Copy out the whole listing exactly as written, leaving the pictures behind.

● **Data shown**:
--
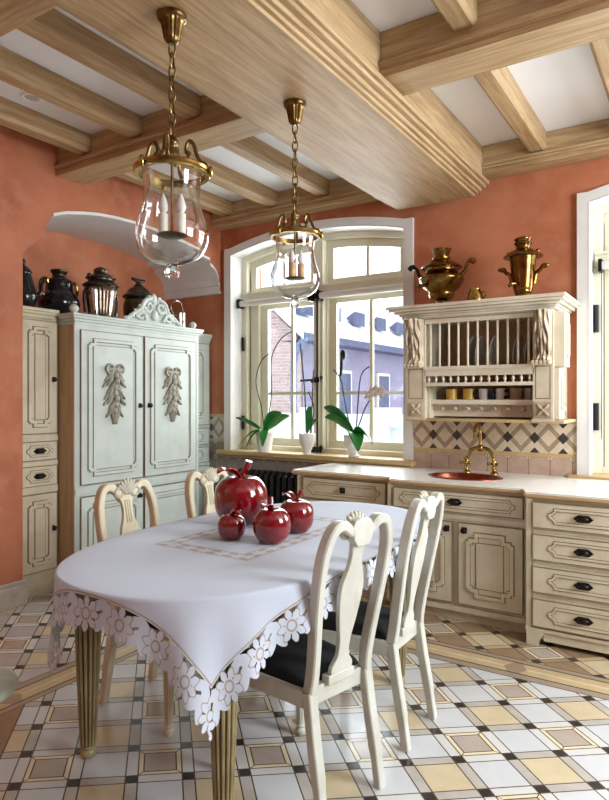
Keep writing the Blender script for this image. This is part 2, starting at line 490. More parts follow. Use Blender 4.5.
def openwall(mb, xs, z0, z1, yf, yb, ops):
    """wall in the xz plane with openings ops = [(xa, xb, zb, topfn)]"""
    xs = sorted(set(round(q, 4) for q in xs))
    for a, b in zip(xs, xs[1:]):
        mid = (a + b) / 2; o = next((q for q in ops if q[0] < mid < q[1]), None)
        if o is None: cols = [((z0, z1), (z0, z1))]
        else:
            cols = [((o[3](a), z1), (o[3](b), z1))]
            if o[2] > z0: cols.append(((z0, o[2]), (z0, o[2])))
        for (l0, l1), (r0, r1) in cols:
            for y in (yf, yb): mb.add([(a, y, l0), (b, y, r0), (b, y, r1), (a, y, l1)], [(0, 1, 2, 3)])
        if o:
            mb.add([(a, yf, o[3](a)), (b, yf, o[3](b)), (b, yb, o[3](b)), (a, yb, o[3](a))], [(0, 1, 2, 3)])
            if o[2] > z0: mb.add([(a, yf, o[2]), (b, yf, o[2]), (b, yb, o[2]), (a, yb, o[2])], [(0, 1, 2, 3)])
    for o in ops:
        for xx, f in ((o[0], o[3](o[0])), (o[1], o[3](o[1]))):
            mb.add([(xx, yf, o[2]), (xx, yb, o[2]), (xx, yb, f), (xx, yf, f)], [(0, 1, 2, 3)])
    return mb
def arc(xc, hw, zs, rise): return lambda x: zs + rise * (1 - ((x - xc) / hw) ** 2)
W1 = (-4.04, -2.143); W1c = sum(W1) / 2; W1h = (W1[1] - W1[0]) / 2
w1top = arc(W1c, W1h, 2.93, .12)
W2 = (-.727, 1.3); w2c = sum(W2) / 2; w2top = arc(w2c, 1.01, 2.9, .12)
lin_ = lambda a, b, n: [a + (b - a) * i / n for i in range(n + 1)]
mb = openwall(MB(), [-5.2, LX] + lin_(*W1, 24) + lin_(*W2, 24) + [2.2, 3], 0, CZ, WY, WY + .5, [(W1[0], W1[1], .95, w1top), (W2[0], W2[1], .93, w2top)])
structure(mb.build('wall_back', 'plaster'))

structure(MB().box(-8, 3, -4.1, -4, 0, CZ).build('wall_front', 'plaster'))
structure(MB().box(3, 3.1, -4, WY, 0, CZ).build('wall_right', 'plaster'))
# left wall with the arched niche (x axis of this builder = world Y)
LT = Matrix(((0, -1, 0, LX), (1, 0, 0, 0), (0, 0, 1, 0), (0, 0, 0, 1)))   # (a,b,c) -> (LX-b, a, c)
NT = [(2.68, 2.54), (2.722, 2.602), (2.778, 2.643), (2.844, 2.717), (2.878, 2.80), (2.929, 2.89), (3.05, 2.935), (3.2, 2.97), (3.36, 2.998), (3.55, 3.015), (3.75, 3.02), (3.95, 3.015), (4.15, 3.0), (4.35, 2.98), (4.50, 2.96),
      (4.60, 2.94), (4.601, 2.90), (4.66, 2.89), (4.70, 2.888), (4.702, 2.835), (4.75, 2.815), (4.80, 2.77), (4.83, 2.72), (4.831, 2.66), (4.845, 2.655), (4.8461, 2.58), (4.869, 2.575)]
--
● **Output**:
Keep writing the Blender script for this image. This is part 2, starting at line 490. More parts follow. Use Blender 4.5.
def openwall(mb, xs, z0, z1, yf, yb, ops):
    """wall in the xz plane with openings ops = [(xa, xb, zb, topfn)]"""
    xs = sorted(set(round(q, 4) for q in xs))
    for a, b in zip(xs, xs[1:]):
        mid = (a + b) / 2; o = next((q for q in ops if q[0] < mid < q[1]), None)
        if o is None: cols = [((z0, z1), (z0, z1))]
        else:
            cols = [((o[3](a), z1), (o[3](b), z1))]
            if o[2] > z0: cols.append(((z0, o[2]), (z0, o[2])))
        for (l0, l1), (r0, r1) in cols:
            for y in (yf, yb): mb.add([(a, y, l0), (b, y, r0), (b, y, r1), (a, y, l1)], [(0, 1, 2, 3)])
        if o:
            mb.add([(a, yf, o[3](a)), (b, yf, o[3](b)), (b, yb, o[3](b)), (a, yb, o[3](a))], [(0, 1, 2, 3)])
            if o[2] > z0: mb.add([(a, yf, o[2]), (b, yf, o[2]), (b, yb, o[2]), (a, yb, o[2])], [(0, 1, 2, 3)])
    for o in ops:
        for xx, f in ((o[0], o[3](o[0])), (o[1], o[3](o[1]))):
            mb.add([(xx, yf, o[2]), (xx, yb, o[2]), (xx, yb, f), (xx, yf, f)], [(0, 1, 2, 3)])
    return mb
def arc(xc, hw, zs, rise): return lambda x: zs + rise * (1 - ((x - xc) / hw) ** 2)
W1 = (-4.04, -2.143); W1c = sum(W1) / 2; W1h = (W1[1] - W1[0]) / 2
w1top = arc(W1c, W1h, 2.93, .12)
W2 = (-.727, 1.3); w2c = sum(W2) / 2; w2top = arc(w2c, 1.01, 2.9, .12)
lin_ = lambda a, b, n: [a + (b - a) * i / n for i in range(n + 1)]
mb = openwall(MB(), [-5.2, LX] + lin_(*W1, 24) + lin_(*W2, 24) + [2.2, 3], 0, CZ, WY, WY + .5, [(W1[0], W1[1], .95, w1top), (W2[0], W2[1], .93, w2top)])
structure(mb.build('wall_back', 'plaster'))

structure(MB().box(-8, 3, -4.1, -4, 0, CZ).build('wall_front', 'plaster'))
structure(MB().box(3, 3.1, -4, WY, 0, CZ).build('wall_right', 'plaster'))
# left wall with the arched niche (x axis of this builder = world Y)
LT = Matrix(((0, -1, 0, LX), (1, 0, 0, 0), (0, 0, 1, 0), (0, 0, 0, 1)))   # (a,b,c) -> (LX-b, a, c)
NT = [(2.68, 2.54), (2.722, 2.602), (2.778, 2.643), (2.844, 2.717), (2.878, 2.80), (2.929, 2.89), (3.05, 2.935), (3.2, 2.97), (3.36, 2.998), (3.55, 3.015), (3.75, 3.02), (3.95, 3.015), (4.15, 3.0), (4.35, 2.98), (4.50, 2.96),
      (4.60, 2.94), (4.601, 2.90), (4.66, 2.89), (4.70, 2.888), (4.702, 2.835), (4.75, 2.815), (4.80, 2.77), (4.83, 2.72), (4.831, 2.66), (4.845, 2.655), (4.8461, 2.58), (4.869, 2.575)]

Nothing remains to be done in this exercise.